* **SHORT PROBLEM**
Your task is to quote exactly the run of lines that starts at the line containing "Write part 4" and ends at the line containing "mb = MB(); mb.tube([(XF", including both.

[Items from a data source]

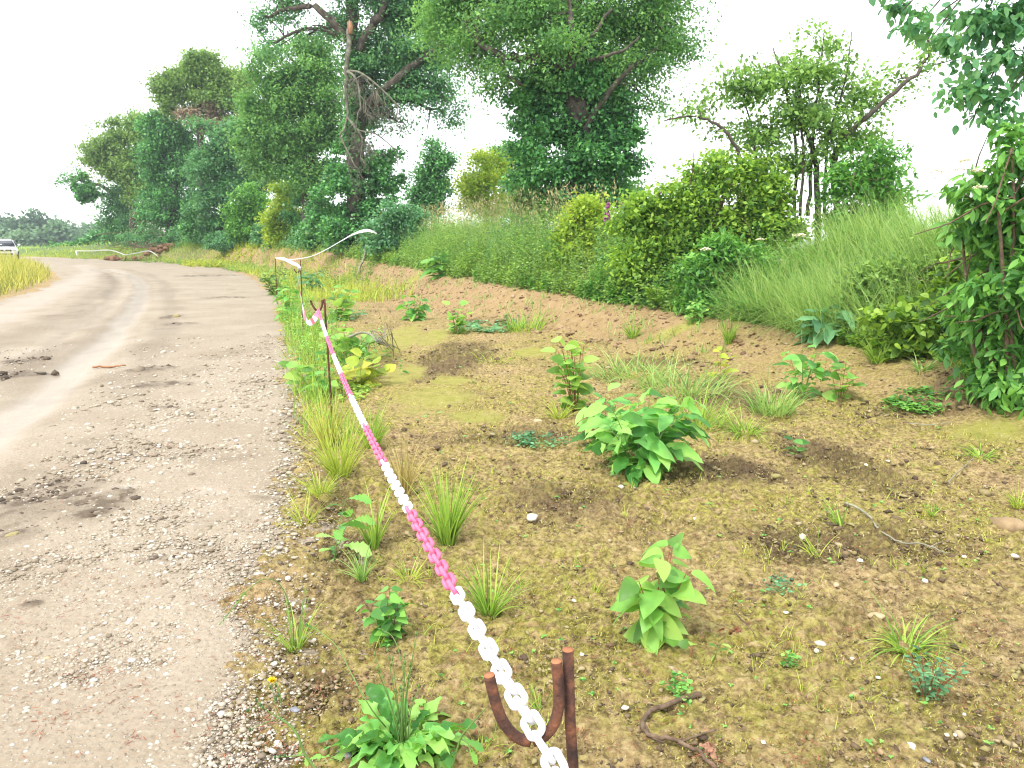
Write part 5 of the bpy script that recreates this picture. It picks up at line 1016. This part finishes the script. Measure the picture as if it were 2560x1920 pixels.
# ------------------------------------------------------------------ sticks, stones
def stick(label, pts, r0, r1, mat='twig', side=(), lift=.028, group='sticks on the ground', name='stick'):
    P = np.array([GP(*q[:2]) if len(q) == 2 else L(*q) for q in pts]); P[:, 2] += [lift if len(q) == 2 else 0 for q in pts]; p_ = smooth_path(P, 5); it = [tube(wob(p_, r0 * .25), np.linspace(r0, r1, len(p_)), 7)]
    for sp in side:
        q = np.array([GP(*a) for a in sp]); q[:, 2] += lift * .8; q = smooth_path(q, 4); it.append(tube(q, np.linspace(r0 * .5, r1 * .5, len(q)), 5))
    return top(name, join(it), mat, label, 'stick', group, None, True, P[0])
stick('pale forked twig lying on the mossy soil at right', [(2112, 1268), (2150, 1285), (2176, 1308), (2192, 1332), (2228, 1358), (2256, 1370), (2310, 1374), (2368, 1398)], .0075, .003, 'deadwood', [[(2180, 1314), (2200, 1325), (2222, 1330)], [(2322, 1380), (2340, 1370), (2356, 1364)]])
stick('gnarled dark bark branch at the bottom right of the hooked post', [(1752, 1746), (1705, 1756), (1650, 1778), (1618, 1792), (1606, 1822), (1628, 1850), (1690, 1862), (1742, 1888), (1790, 1930)], .009, .006, 'twig', [[(1700, 1864), (1740, 1848), (1790, 1832)], [(1610, 1815), (1630, 1850), (1660, 1865)]], .014)
stick('grey crooked stick propped against the far bank', [(860, 712), (872, 701), (886, 695), (898, 684, 27), (898, 670, 27.2), (906, 655, 27.4), (912, 640, 27.6), (911, 622, 27.8), (917, 606, 28)], .05, .03, 'deadwood', [[(915, 704), (905, 700), (890, 699)]], .03)
stick('thin dry stalk lying below the widest creeping mat', [(2272, 1066), (2310, 1070), (2350, 1068), (2385, 1062)], .005, .002, 'deadwood')
stick('thin brown stalk slanting across the mossy slope', [(2370, 1215), (2395, 1190), (2425, 1162), (2436, 1150)], .005, .002, 'deadwood')
stick('short red brown twig beside the pair of white stones', [(1836, 1545), (1850, 1562), (1870, 1582), (1890, 1612)], .0035, .002)
stick('small dark forked twig at the right above the tuft', [(2480, 1465), (2500, 1480), (2520, 1495)], .004, .002, 'twig', [[(2492, 1475), (2496, 1468), (2500, 1462)]])
stick('brown bent dead stalk against the right elder', [(2470, 915), (2466, 850, 7.0), (2472, 800, 7.0), (2478, 770, 7.0), (2492, 752, 6.9), (2524, 765, 6.8)], .008, .005, 'twig')
stick('reddish flat stick lying across the track', [(232, 924), (262, 922), (290, 921), (315, 919)], .014, .008, 'rawwood')
stick('bare log end lying at the bank foot', [(1236, 808), (1252, 806), (1270, 803)], .02, .016, 'twig')
# brushwood heap under the leftmost trees
b = L(405, 628, 60); b[2] = h1(b[0], b[1]); bp = thing('brush_heap', 'heap of cut brushwood on reddish earth under the leftmost trees', 'brushwood', b); it = []
for i in range(55):
    c = b + np.array([rng.normal(0, 2.6), rng.normal(0, 1.2), abs(rng.normal(.3, .35))]); d = rand_dir(1)[0] * np.array([1, .8, .3]) * rng.uniform(.5, 1.5); it.append(tube(wob(np.linspace(c - d, c + d, 5), .08), np.linspace(.028, .01, 5), 4, False))
part('brushwood', join(it), 'twig', bp)
a = rng.uniform(0, 6.28, 90); q = np.sqrt(rng.random(90)); C = np.stack([b[0] + np.cos(a) * q * 4.5, b[1] + np.sin(a) * q * 1.6, np.zeros(90)], 1); C[:, 2] = hbase(C[:, 0], C[:, 1]) + .15
part('earth', stones(C, rng.uniform(.12, .34, 90), .6, 2, .5), 'soilheap', bp, True)
# pale roots pulled up by the chain
P0 = [(850, 862), (868, 846, 9.6), (900, 832, 9.5), (925, 836, 9.3), (945, 858, 9.1)]
b = GP(850, 862); rt_ = thing('uprooted_root', 'pale uprooted root with stringy fibres right of the middle post', 'root', b); it = [tube(smooth_path([GP(*q) if len(q) == 2 else L(*q) for q in P0], 6), np.linspace(.022, .01, 25), 6)]
for i in range(26):
    s0 = L(945 + rng.normal(0, 6), 856 + rng.normal(0, 4), 9.1); e = GP(960 + rng.normal(18, 26), 872 + rng.normal(0, 12)); m_ = (s0 + e) / 2 + rng.normal(0, .08, 3) + [0, 0, .12]; e = e + [0, 0, .02]; it.append(tube(smooth_path([s0, m_, e], 5), .004, 4, False))
part('fibres', join(it[1:]), 'deadwood', rt_); part('root', it[0], 'deadwood', rt_, True)
def stone(label, px, py, wpx, mat='whitestone', flat=.65, sub=2, group='stones on the soil', cat='stone', sunk=.3, name='stone', rough=.14):
    b = GP(px, py); r = PX(wpx, b[1]) * .5; b[2] += r * flat * (1 - sunk) * .6 + .004
    return top(name, stones(b[None], np.array([r]), flat, sub, rough), mat, label, cat, group, None, False, b)
stone('largest white flint, alone left of the chain-side knotweed', 1330, 1300, 38)
stone('larger of the two white stones by the sprawling tuft', 2050, 1614, 27); stone('smaller of the two white stones by the sprawling tuft', 2041, 1632, 18)
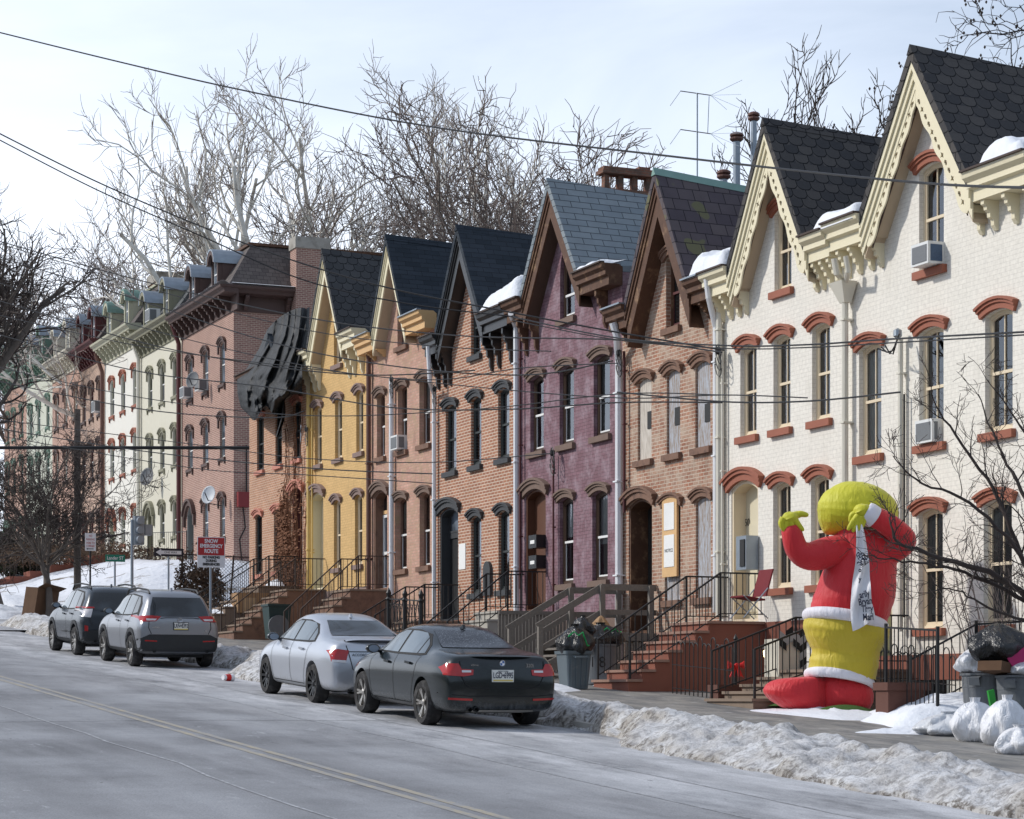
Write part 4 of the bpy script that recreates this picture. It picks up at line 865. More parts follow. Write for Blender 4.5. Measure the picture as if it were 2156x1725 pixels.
# big chimney against the corner house and one farther along
def chimney(x0, x1, y0, y1, z0, z1, m_, lab, band='concrete', parent=None):
    mb = MB(); mb.box(x0, x1, y0, y1, z0, z1 - .5); o = mb.build('chimney', m_, org=(x0, y0, z0)); tag(o, lab, 'chimney')
    mb = MB(); mb.box(x0 - .05, x1 + .05, y0 - .05, y1 + .05, z1 - .5, z1); mb.build('chimney_cap', band, o, (x0, y0, z0)); return o
chimney(29.95, 31.45, 95.0, 95.88, 14, 20.1, 'corner_brick', 'tall brick chimney with concrete cap on the side of the corner house')
chimney(29.4, 31.9, 117.4, 119.4, 18, 22.4, 'chim_brick', 'wide red brick chimney behind the white stucco house dormers')
# iron-dark downpipes between the far houses
for y, m_ in ((104.75, 'maroon_trim'), (112.7, 'cream_pipe'), (120.85, 'brown_pipe')):
    mb = MB(); mb.tube([(XF - .5, y, 17.6 + (y - 104) * .05), (XF - .14, y, 16.6 + (y - 104) * .05), (XF - .14, y, GZ(y) + 2.2)], .11, 7); mb.build('downspout', m_, H if y < 110 else MH['WH'][0], org if y < 110 else MH['WH'][1])

# yard of the far block: retaining wall, snowy bank, railings
def yard_z(x, y):
    s_ = SZ(y); top = s_ + 2.35
    t = (x - 17.2) / 8.2; t = max(0, min(1, t)); k = max(0, min(1, (y - 84.5) / 9)); t2 = t * t * (3 - 2 * t)
    return s_ - .05 + (top - s_) * (.25 * min(1, max(0, x - 16.6) * 3) + .75 * t2) * (k * .9 + .1 * k) + .16 * fbm(x, y, .5, 5) * min(1, k * 2)
strip('snowy_bank', rng(16.5, 48, .45), rng(84.5, 160, .8), yard_z, 'yard_snow')
def rail_fence(name, pts, h, lab, cat='fence', m_='iron', sp_=.13, posts=2.0, zoff=0.0, group=None, top=True, br=.012):
    mb = MB(); o0 = Vector(pts[0])
    for a, b in zip(pts[:-1], pts[1:]):
        a, b = Vector(a), Vector(b); L = (b - a).length; n = max(1, int(L / sp_))
        mb.beam(a + Vector((0, 0, h)), b + Vector((0, 0, h)), .035, .03); mb.beam(a + Vector((0, 0, .12)), b + Vector((0, 0, .12)), .03, .02)
        for i in range(n + 1): p = a.lerp(b, i / n); mb.beam(p, p + Vector((0, 0, h)), br)
        for q in (a, b): mb.tube([q, q + Vector((0, 0, h + .06))], .028, 6)
    return tag(mb.build(name, m_, org=tuple(o0)), lab, cat, group)
mb = MB()
for (a, b) in ((96.5, 101), (103.5, 140)):
    ys = rng(a, b, 1.5)
    for y_, yy in zip(ys[:-1], ys[1:]): mb.prism([(16.5, y_, SZ(y_) - .3), (16.95, y_, SZ(y_) - .3), (16.95, y_, SZ(y_) + 1.0), (16.5, y_, SZ(y_) + 1.0)], [(16.5, yy, SZ(yy) - .3), (16.95, yy, SZ(yy) - .3), (16.95, yy, SZ(yy) + 1.0), (16.5, yy, SZ(yy) + 1.0)])
tag(mb.build('retaining_wall', 'stone_wall', org=(16.5, 96, 3.8)), 'low grey rubble retaining wall below the snowy yard at the left', 'wall')

# ------------------------------------------------------------------ stoops, pipes and wires on the near row
ho = lambda k: houses[k]
H, o = ho('W1'); stoop(H, o, 38.25, 1.5, 18.15, 20.98, 1.43, 7, 'red_stone', 'red_stone_top', 'iron', .9)
H, o = ho('W2'); stoop(H, o, 33.35, 1.6, 18.0, 20.98, .48, 5, 'tread_stone', 'tread_stone', 'iron', 1.3)
H, o = ho('PU'); stoop(H, o, 48.3, 1.4, 18.5, 20.98, 1.98, 6, 'concrete', 'concrete', 'iron', .95)
H, o = ho('BK'); stoop(H, o, 53.8, 1.5, 18.7, 20.98, 1.93, 5, 'brownstone', 'tread_stone', 'iron', .9)
H, o = ho('PK'); stoop(H, o, 58.9, 1.6, 18.4, 20.98, 2.93, 7, 'brownstone', 'tread_stone', 'iron_rust', .9)
H, o = ho('YE'); stoop(H, o, 64.5, 1.6, 18.2, 20.98, 3.18, 7, 'brownstone', 'tread_stone', 'iron_rust', .9)
H, o = ho('SA'); stoop(H, o, 66.9, 1.7, 17.6, 20.98, 3.38, 7, 'tread_stone', 'tread_stone', 'iron', 1.0)
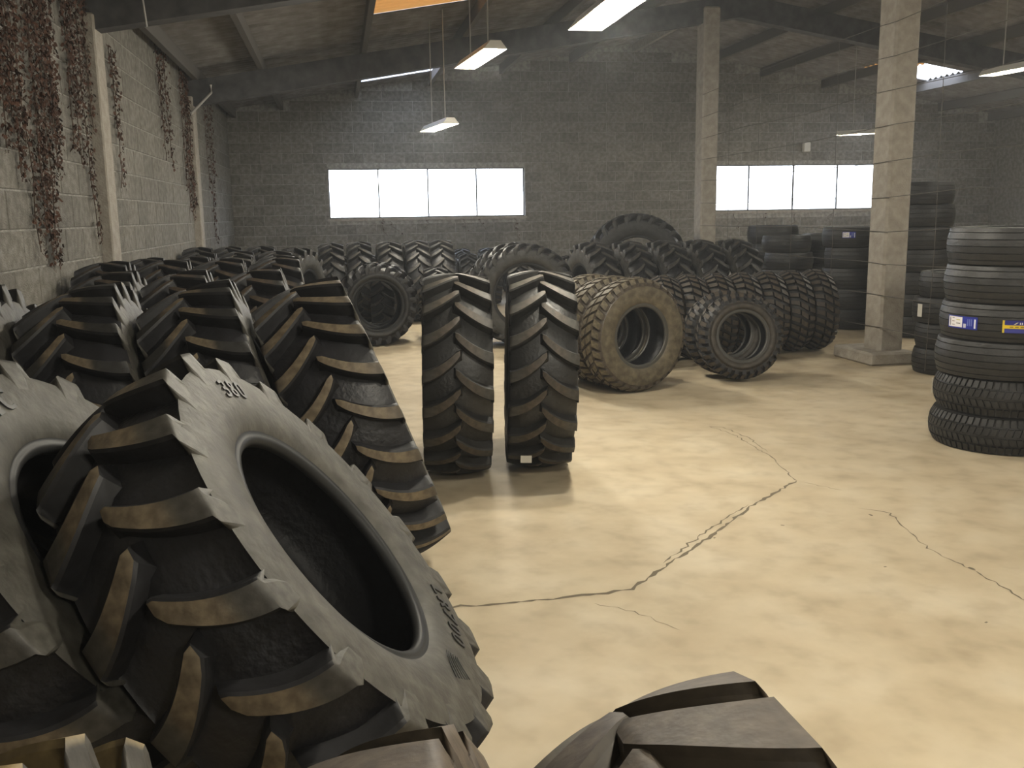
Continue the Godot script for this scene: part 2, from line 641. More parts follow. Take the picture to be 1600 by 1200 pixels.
# wall slab with rectangular holes, in (along, up) and a depth behind the face
func slab_with_holes(from: float, to: float, y1: Callable, holes: Array, depth: float, breaks: Array) -> ArrayMesh:
	var xs := [from, to] + breaks
	for h in holes:
		xs.append_array([h.position.x, h.end.x])
	xs.sort()
	var st := begin()
	for i in xs.size() - 1:
		var a: float = xs[i]
		var b: float = xs[i + 1]
		if b - a < 0.001:
			continue
		var spans := []
		var low := 0.0
		for h in holes:
			if a >= h.position.x - 0.001 and b <= h.end.x + 0.001:
				spans.append([low, h.position.y])
				low = h.end.y
		spans.append([low, -1.0])
		for s in spans:
			var ta: float = s[1] if s[1] > 0 else y1.call(a)
			var tb: float = s[1] if s[1] > 0 else y1.call(b)
			st.set_smooth_group(-1)
			var f := [Vector3(a, s[0], 0), Vector3(b, s[0], 0), Vector3(b, tb, 0), Vector3(a, ta, 0)]
			var k := []
			for p in f:
				k.append(p - Vector3(0, 0, depth))
			quad(st, f[0], f[1], f[2], f[3])
			quad(st, k[1], k[0], k[3], k[2])
			for e in 4:
				var j := (e + 1) % 4
				quad(st, k[e], k[j], f[j], f[e])
	return flat(st)

# ---------------------------------------------------------------- ready
func _ready() -> void:
	rng.seed = 7
	materials()
	set_camera_and_light()
	build_shell()
	build_roof()
	build_lamps()
	build_tyres()
	build_stacks()
	build_fence()
	build_creepers()

func set_camera_and_light() -> void:
	var cam := Camera3D.new()
	cam.name = "camera"
	add_child(cam)
	cam.transform = Transform3D(Basis(Vector3(0.9836, -0.0157, 0.1797), Vector3(0.0466, 0.9842, -0.1706), Vector3(-0.1742, 0.1762, 0.9688)).orthonormalized(), Vector3(0, EYE, 0))
	cam.keep_aspect = Camera3D.KEEP_HEIGHT
	cam.fov = rad_to_deg(2.0 * atan(600.0 / 1480.0))
	cam.near = 0.05
	cam.far = 200.0
	cam.current = true
	var e := Environment.new()
	e.background_mode = Environment.BG_SKY
	var sky := Sky.new()
	var sm := ProceduralSkyMaterial.new()
	sm.sky_top_color = Color(0.86, 0.91, 1.0)
	sm.sky_horizon_color = Color(0.92, 0.95, 1.0)
	sm.ground_bottom_color = Color(0.45, 0.44, 0.42)
	sm.ground_horizon_color = Color(0.6, 0.6, 0.6)
	sm.sun_angle_max = 0.0
	sky.sky_material = sm
	e.sky = sky
	e.background_energy_multiplier = 7.5
	e.tonemap_mode = Environment.TONE_MAPPER_LINEAR
	e.tonemap_exposure = 1.3
	e.volumetric_fog_enabled = true
	e.volumetric_fog_density = 0.0037
	e.volumetric_fog_albedo = Color(0.95, 0.97, 1.0)
	e.sdfgi_enabled = true
	e.ssao_enabled = true
	e.ssil_enabled = true
	var we := WorldEnvironment.new()
	we.name = "sky"
	we.environment = e
	add_child(we)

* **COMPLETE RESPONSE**
Write part 4 of the bpy script that recreates this picture. It picks up at line 865. More parts follow. Write for Blender 4.5. Measure the picture as if it were 2156x1725 pixels.
# big chimney against the corner house and one farther along
def chimney(x0, x1, y0, y1, z0, z1, m_, lab, band='concrete', parent=None):
    mb = MB(); mb.box(x0, x1, y0, y1, z0, z1 - .5); o = mb.build('chimney', m_, org=(x0, y0, z0)); tag(o, lab, 'chimney')
    mb = MB(); mb.box(x0 - .05, x1 + .05, y0 - .05, y1 + .05, z1 - .5, z1); mb.build('chimney_cap', band, o, (x0, y0, z0)); return o
chimney(29.95, 31.45, 95.0, 95.88, 14, 20.1, 'corner_brick', 'tall brick chimney with concrete cap on the side of the corner house')
chimney(29.4, 31.9, 117.4, 119.4, 18, 22.4, 'chim_brick', 'wide red brick chimney behind the white stucco house dormers')
# iron-dark downpipes between the far houses
for y, m_ in ((104.75, 'maroon_trim'), (112.7, 'cream_pipe'), (120.85, 'brown_pipe')):
    mb = MB(); mb.tube([(XF - .5, y, 17.6 + (y - 104) * .05), (XF - .14, y, 16.6 + (y - 104) * .05), (XF - .14, y, GZ(y) + 2.2)], .11, 7); mb.build('downspout', m_, H if y < 110 else MH['WH'][0], org if y < 110 else MH['WH'][1])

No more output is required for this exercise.